Monday, April 7, 2014

The final Leg

We have made a complete loop and are now back to Palm Island Marina to take it easy for a week and get things ready to trailer home. Here are some trip statistics.
112.7 hours of engine time
698 miles traveled
179 gallons of fuel used
3.89 miles per gallon
Average speed 6.19 knots per hour or 7.12 miles per hour
100 days on the water

The trip from Vero beach brings you back to old Florida. Once you pass Stuart and enter the Saint Lucie River things get much quieter and more pristine. On your passage to the west coast of Florida you pass through small agricultural towns that grow mostly oranges, sugar cane and raise chickens. You go back in time to Florida of the sixties. Indiantown is a usual stop for many before crossing the lake. The marina there is a working marina and provides hurricane storage for boats. Many of the boats here seem like they have been abandoned and are black with mildew. Our favorite restaurant here is Destefano's. The owner is a Brooklyn transplant who came here once on a business trip and just fell in love with the place. I think he may be in the witness protection program. 
There are four locks you must go through to traverse from the East coast to the West Coast, St. Lucie, Port Mayaca, Moorehaven, Ornota and the W.P. Franklin Lock. These locks are run by the Corp of Engineers. Some of the locks provide campsites and slips for overnight stays and have some pretty good amenities. Also along the way a few towns provide free dockage for overnight stays, Labelle being one of them. 
Once you are up the St. Lucie River a way the water is fresh until you reach the mouth of the Caloosahatchie River in Ft, Meyers.
The scenery and wildlife along the way are pristine and plentiful. It isn't rare to see an alligator resting on a bank or see a manatee coming up for air.

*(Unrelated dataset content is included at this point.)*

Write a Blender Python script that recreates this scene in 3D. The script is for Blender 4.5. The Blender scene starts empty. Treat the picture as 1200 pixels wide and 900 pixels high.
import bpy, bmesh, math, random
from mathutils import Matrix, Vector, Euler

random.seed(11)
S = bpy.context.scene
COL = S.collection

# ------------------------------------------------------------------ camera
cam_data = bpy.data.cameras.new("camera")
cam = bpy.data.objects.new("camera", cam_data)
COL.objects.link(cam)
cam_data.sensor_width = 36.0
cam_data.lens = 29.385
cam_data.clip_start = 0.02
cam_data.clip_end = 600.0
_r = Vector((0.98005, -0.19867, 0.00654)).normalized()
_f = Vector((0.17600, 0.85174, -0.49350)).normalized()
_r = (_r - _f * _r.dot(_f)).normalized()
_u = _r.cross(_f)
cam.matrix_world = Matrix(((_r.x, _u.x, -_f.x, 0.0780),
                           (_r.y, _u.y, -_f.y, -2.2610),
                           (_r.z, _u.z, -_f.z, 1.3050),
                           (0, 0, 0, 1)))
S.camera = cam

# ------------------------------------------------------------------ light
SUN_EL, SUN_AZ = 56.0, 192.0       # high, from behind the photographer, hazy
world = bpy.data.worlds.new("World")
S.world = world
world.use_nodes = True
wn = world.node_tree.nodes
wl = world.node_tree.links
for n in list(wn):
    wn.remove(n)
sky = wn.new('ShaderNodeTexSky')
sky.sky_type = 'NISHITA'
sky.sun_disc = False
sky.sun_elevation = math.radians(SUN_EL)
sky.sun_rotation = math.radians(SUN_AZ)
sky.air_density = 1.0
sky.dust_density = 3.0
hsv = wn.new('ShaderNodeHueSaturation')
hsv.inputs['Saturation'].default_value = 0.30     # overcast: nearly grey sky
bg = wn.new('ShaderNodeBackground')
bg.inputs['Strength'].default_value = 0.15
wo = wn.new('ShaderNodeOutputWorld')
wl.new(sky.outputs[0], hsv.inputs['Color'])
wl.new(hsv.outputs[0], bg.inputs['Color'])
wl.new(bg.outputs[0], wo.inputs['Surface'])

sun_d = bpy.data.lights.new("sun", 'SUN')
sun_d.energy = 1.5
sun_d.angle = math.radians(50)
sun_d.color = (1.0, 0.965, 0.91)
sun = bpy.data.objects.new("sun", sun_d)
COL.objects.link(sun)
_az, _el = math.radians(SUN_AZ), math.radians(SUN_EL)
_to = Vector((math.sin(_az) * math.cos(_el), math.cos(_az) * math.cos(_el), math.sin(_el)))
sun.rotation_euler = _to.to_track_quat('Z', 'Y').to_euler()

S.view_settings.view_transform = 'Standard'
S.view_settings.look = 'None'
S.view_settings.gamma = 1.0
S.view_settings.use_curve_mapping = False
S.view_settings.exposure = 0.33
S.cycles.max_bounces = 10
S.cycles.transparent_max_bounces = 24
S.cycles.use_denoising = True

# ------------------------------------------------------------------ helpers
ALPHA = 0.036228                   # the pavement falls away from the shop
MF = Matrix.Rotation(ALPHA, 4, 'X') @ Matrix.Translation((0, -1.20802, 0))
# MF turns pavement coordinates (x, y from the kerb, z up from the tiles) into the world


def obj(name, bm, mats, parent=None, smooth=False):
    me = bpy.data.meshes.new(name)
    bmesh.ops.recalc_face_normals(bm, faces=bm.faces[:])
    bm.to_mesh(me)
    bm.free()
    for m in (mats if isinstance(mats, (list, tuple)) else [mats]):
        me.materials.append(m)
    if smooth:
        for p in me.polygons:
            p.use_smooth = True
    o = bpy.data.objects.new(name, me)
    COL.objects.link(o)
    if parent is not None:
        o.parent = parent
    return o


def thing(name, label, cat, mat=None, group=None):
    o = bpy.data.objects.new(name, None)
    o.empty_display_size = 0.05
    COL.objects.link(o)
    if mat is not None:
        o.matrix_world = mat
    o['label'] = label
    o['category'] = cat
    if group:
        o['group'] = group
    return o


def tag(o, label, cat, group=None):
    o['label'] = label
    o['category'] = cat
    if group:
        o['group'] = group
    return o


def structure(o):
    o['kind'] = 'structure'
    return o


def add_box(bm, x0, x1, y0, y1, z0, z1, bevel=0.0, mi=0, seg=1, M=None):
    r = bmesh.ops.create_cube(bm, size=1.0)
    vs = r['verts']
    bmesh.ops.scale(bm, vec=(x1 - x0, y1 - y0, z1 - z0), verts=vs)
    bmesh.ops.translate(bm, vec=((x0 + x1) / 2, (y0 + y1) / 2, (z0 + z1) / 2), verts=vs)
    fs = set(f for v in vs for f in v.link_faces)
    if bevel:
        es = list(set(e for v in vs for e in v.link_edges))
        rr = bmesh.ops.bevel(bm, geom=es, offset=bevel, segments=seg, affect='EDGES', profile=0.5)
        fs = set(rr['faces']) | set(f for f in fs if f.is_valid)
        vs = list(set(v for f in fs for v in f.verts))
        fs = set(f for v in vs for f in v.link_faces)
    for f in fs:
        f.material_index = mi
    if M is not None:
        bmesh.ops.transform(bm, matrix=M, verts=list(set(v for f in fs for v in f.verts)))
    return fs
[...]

Sometimes there may even be a manatee in a lock with you. 
After you exit the Caloosahatchie the hustle and bustle of the waterway starts all over again and you wish you were back on the River, but nothing is forever and you can always go back. 
This trip we "buddy boated" with Rich and Cheryll Odendahl. They are avid boaters and true adventurers. They have traveled around the world and Rich even hiked to the base camp of Mt. Everest. This past summer they took their boat up the inner passage all the way to Juneau, Alaska. Besides the great comraderie buddy boating has great advantages, help immediately if you need it, another opinion on weather and route and best of all someone other than you to go shopping with the wife. 
Rich and Cheryll left a few days ago and their trip back trailering their boat was not a good one. They had 3 flats in two days. We have come to the conclusion that 3 years or 20,000 miles on boat trailers is the limit. 
So that's it for this trip. I hope you have enjoyed reading about our adventure. We are planning a trip this summer on the North Channel. So stay tuned for some more adventures of Mike & Jess

Exiting the Port Mayaca lock into the Okeechobee.

This is an old tree in front of the justice center in Ft. Meyers. The tree was alive for over 100 years, but after several years of trying to save it, it was apparent that it needed to come down. However they did not want to loose the history so Marlin Miller created a sculpture of and eagle and it still stands in front of the Lee County Courthouse.

While docked in Labelle we saw this distressed boat. We mounted my electric Torqeedo on Rich's dingy and went over to help. Not bad, we were able to tow them to the town launch ramp. I sent the story and picture to Torqeedo and they are sending me a fleece Torqeedo jacket and publishing the story in their newsletter. 

A final picture of the shop till you drop team. Our boats lost valuable  RPM's and added fuel consumption with the added weight of girlie things!